━━ Stored data
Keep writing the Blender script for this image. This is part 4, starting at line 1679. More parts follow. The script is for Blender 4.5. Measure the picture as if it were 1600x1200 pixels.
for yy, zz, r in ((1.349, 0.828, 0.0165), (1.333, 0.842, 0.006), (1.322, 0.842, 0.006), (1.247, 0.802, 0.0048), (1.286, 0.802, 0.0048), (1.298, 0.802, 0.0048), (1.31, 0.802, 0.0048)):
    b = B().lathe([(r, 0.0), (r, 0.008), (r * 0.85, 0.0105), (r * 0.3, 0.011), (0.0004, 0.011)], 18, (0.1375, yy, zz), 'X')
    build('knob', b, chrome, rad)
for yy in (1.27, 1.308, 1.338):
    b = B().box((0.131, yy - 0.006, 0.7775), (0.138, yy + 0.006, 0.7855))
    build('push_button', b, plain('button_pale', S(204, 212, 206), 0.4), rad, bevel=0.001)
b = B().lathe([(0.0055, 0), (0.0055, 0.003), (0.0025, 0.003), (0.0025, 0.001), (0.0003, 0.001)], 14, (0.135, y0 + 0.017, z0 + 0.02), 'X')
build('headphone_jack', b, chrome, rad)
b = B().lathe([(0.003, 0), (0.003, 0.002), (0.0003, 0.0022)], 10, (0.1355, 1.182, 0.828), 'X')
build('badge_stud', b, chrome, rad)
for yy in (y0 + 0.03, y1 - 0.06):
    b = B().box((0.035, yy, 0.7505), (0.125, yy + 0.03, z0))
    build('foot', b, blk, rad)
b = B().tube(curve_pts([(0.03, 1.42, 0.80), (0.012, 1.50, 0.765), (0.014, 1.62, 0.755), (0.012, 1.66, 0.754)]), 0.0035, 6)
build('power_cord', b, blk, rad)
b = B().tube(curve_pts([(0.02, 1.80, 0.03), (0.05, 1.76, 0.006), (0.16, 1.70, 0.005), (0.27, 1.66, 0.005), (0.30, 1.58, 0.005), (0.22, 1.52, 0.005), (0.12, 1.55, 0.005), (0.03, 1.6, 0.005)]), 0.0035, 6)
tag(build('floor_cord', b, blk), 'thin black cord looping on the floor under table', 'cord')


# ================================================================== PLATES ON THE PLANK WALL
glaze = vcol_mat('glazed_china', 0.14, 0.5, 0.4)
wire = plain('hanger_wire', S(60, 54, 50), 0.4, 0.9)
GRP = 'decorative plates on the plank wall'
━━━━
= Directions for this task =
Write the data out again in full and exactly.

= Solved problem =
Keep writing the Blender script for this image. This is part 4, starting at line 1679. More parts follow. The script is for Blender 4.5. Measure the picture as if it were 1600x1200 pixels.
for yy, zz, r in ((1.349, 0.828, 0.0165), (1.333, 0.842, 0.006), (1.322, 0.842, 0.006), (1.247, 0.802, 0.0048), (1.286, 0.802, 0.0048), (1.298, 0.802, 0.0048), (1.31, 0.802, 0.0048)):
    b = B().lathe([(r, 0.0), (r, 0.008), (r * 0.85, 0.0105), (r * 0.3, 0.011), (0.0004, 0.011)], 18, (0.1375, yy, zz), 'X')
    build('knob', b, chrome, rad)
for yy in (1.27, 1.308, 1.338):
    b = B().box((0.131, yy - 0.006, 0.7775), (0.138, yy + 0.006, 0.7855))
    build('push_button', b, plain('button_pale', S(204, 212, 206), 0.4), rad, bevel=0.001)
b = B().lathe([(0.0055, 0), (0.0055, 0.003), (0.0025, 0.003), (0.0025, 0.001), (0.0003, 0.001)], 14, (0.135, y0 + 0.017, z0 + 0.02), 'X')
build('headphone_jack', b, chrome, rad)
b = B().lathe([(0.003, 0), (0.003, 0.002), (0.0003, 0.0022)], 10, (0.1355, 1.182, 0.828), 'X')
build('badge_stud', b, chrome, rad)
for yy in (y0 + 0.03, y1 - 0.06):
    b = B().box((0.035, yy, 0.7505), (0.125, yy + 0.03, z0))
    build('foot', b, blk, rad)
b = B().tube(curve_pts([(0.03, 1.42, 0.80), (0.012, 1.50, 0.765), (0.014, 1.62, 0.755), (0.012, 1.66, 0.754)]), 0.0035, 6)
build('power_cord', b, blk, rad)
b = B().tube(curve_pts([(0.02, 1.80, 0.03), (0.05, 1.76, 0.006), (0.16, 1.70, 0.005), (0.27, 1.66, 0.005), (0.30, 1.58, 0.005), (0.22, 1.52, 0.005), (0.12, 1.55, 0.005), (0.03, 1.6, 0.005)]), 0.0035, 6)
tag(build('floor_cord', b, blk), 'thin black cord looping on the floor under table', 'cord')


# ================================================================== PLATES ON THE PLANK WALL
glaze = vcol_mat('glazed_china', 0.14, 0.5, 0.4)
wire = plain('hanger_wire', S(60, 54, 50), 0.4, 0.9)
GRP = 'decorative plates on the plank wall'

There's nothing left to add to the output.